The required output consists solely of the lines from the one containing "put(leaf * .7, (.27, .18, .085), .5)" down to the one containing "put(dm * sstep(2.6, .2, dsd", both included, each quoted exactly.

+++

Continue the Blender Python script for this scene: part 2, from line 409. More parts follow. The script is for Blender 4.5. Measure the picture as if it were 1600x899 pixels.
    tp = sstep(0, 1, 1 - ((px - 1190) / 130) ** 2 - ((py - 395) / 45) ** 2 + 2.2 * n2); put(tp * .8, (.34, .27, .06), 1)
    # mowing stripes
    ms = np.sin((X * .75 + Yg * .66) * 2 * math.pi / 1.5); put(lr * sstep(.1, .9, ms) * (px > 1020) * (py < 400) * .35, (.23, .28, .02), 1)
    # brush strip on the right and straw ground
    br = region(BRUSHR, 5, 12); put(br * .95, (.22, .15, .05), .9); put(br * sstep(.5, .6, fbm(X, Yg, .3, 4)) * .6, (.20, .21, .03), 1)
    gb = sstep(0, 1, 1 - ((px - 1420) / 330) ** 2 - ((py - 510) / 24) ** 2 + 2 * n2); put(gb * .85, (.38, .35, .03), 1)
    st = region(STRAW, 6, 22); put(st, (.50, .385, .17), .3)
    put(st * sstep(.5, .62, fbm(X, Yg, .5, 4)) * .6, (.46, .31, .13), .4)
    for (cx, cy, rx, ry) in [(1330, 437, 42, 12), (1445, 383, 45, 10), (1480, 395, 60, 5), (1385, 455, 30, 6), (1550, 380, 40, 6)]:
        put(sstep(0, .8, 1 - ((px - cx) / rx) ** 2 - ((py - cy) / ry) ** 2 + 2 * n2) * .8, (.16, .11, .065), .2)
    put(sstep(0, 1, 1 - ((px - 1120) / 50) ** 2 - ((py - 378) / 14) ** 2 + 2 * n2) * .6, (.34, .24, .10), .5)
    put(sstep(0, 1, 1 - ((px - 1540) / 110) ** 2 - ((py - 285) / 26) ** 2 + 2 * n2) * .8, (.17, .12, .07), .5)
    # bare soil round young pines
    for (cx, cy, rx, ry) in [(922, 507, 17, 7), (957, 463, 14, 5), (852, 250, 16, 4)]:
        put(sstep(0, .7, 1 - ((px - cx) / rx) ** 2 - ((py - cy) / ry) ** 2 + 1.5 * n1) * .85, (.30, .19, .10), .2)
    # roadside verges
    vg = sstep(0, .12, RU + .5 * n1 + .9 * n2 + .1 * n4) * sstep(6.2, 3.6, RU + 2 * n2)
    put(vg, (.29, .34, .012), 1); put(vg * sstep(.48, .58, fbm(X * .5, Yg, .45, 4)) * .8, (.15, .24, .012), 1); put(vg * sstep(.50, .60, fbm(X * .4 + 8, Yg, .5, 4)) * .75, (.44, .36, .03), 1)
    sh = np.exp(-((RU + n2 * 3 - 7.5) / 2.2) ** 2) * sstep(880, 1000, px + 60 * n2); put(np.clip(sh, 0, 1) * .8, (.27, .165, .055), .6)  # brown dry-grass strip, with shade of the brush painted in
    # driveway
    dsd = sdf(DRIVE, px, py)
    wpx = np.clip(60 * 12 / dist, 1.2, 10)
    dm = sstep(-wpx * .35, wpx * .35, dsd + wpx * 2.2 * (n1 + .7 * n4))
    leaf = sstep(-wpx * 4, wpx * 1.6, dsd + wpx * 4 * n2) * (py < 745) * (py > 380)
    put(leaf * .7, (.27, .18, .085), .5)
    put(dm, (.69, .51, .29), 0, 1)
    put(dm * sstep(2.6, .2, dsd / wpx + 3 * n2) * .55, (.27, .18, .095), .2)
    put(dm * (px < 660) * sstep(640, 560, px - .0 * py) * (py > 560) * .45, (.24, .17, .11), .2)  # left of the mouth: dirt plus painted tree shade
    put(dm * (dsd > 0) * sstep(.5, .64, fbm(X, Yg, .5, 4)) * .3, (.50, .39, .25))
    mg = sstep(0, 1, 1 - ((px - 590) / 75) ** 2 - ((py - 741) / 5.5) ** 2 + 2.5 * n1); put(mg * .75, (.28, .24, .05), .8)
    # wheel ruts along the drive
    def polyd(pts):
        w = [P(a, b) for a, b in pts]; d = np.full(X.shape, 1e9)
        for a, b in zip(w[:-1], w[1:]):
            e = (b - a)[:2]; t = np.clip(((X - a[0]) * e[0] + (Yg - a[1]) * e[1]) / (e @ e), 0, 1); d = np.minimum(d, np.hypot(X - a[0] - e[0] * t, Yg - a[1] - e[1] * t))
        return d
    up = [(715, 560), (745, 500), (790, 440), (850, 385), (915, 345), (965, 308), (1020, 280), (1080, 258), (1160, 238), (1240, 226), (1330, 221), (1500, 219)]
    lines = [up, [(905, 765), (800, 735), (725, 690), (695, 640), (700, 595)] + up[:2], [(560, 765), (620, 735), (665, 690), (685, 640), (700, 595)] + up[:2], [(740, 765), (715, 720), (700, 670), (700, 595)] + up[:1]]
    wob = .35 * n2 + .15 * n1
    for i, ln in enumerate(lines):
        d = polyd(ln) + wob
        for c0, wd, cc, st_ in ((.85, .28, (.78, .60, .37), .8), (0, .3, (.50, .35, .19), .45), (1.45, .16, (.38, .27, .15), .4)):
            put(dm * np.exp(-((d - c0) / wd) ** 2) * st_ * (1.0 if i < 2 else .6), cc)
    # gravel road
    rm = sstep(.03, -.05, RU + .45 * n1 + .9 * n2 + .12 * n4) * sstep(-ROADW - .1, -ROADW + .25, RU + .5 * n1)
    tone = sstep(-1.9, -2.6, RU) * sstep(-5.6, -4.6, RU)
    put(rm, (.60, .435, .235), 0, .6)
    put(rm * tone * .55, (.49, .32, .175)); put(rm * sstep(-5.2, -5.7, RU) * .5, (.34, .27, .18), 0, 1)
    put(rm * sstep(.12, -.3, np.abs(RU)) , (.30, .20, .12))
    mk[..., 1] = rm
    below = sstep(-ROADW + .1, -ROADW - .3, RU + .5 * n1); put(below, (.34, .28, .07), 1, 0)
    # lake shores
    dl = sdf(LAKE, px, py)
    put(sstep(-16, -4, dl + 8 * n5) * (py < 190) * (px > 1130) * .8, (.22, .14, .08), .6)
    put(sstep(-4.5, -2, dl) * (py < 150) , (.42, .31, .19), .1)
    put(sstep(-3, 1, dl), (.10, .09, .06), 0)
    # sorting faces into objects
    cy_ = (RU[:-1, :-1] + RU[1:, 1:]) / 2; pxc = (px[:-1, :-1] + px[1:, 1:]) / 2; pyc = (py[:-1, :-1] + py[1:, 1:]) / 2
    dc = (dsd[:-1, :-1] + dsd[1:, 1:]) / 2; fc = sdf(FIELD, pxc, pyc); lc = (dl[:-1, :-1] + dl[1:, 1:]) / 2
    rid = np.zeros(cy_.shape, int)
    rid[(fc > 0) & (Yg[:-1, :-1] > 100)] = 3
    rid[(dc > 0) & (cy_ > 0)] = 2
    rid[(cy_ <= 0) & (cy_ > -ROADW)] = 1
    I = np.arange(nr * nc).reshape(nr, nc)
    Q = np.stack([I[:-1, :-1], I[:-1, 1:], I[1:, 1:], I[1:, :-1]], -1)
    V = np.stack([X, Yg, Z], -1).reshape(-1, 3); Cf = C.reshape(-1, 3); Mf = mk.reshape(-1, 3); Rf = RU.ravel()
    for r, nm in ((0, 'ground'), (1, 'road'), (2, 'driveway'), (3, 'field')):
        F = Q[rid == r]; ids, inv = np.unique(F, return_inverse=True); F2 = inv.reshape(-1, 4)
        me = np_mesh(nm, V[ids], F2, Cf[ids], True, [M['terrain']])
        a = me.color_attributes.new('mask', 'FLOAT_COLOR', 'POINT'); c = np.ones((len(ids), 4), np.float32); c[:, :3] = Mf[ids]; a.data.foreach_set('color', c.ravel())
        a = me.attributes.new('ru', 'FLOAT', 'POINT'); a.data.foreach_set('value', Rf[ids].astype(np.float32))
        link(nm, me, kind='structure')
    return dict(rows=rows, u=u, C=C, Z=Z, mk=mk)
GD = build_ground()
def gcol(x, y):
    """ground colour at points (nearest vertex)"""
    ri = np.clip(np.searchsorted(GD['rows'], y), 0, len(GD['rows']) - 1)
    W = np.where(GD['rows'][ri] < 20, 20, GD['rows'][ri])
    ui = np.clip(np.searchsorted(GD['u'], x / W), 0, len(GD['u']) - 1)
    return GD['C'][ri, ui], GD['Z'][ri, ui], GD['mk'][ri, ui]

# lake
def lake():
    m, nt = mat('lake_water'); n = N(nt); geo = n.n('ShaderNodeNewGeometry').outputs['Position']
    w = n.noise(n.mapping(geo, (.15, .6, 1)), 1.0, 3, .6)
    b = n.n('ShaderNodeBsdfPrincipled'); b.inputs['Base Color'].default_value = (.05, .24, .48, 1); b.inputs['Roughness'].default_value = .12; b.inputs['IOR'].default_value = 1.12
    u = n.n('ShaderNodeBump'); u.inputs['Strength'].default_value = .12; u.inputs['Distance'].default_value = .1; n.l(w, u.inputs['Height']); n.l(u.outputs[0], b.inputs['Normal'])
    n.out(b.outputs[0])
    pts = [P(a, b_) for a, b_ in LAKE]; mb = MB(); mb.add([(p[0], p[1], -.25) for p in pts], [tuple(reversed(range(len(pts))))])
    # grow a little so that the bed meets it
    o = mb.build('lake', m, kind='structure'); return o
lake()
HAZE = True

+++

[Result for this task]
    put(leaf * .7, (.27, .18, .085), .5)
    put(dm, (.69, .51, .29), 0, 1)
    put(dm * sstep(2.6, .2, dsd / wpx + 3 * n2) * .55, (.27, .18, .095), .2)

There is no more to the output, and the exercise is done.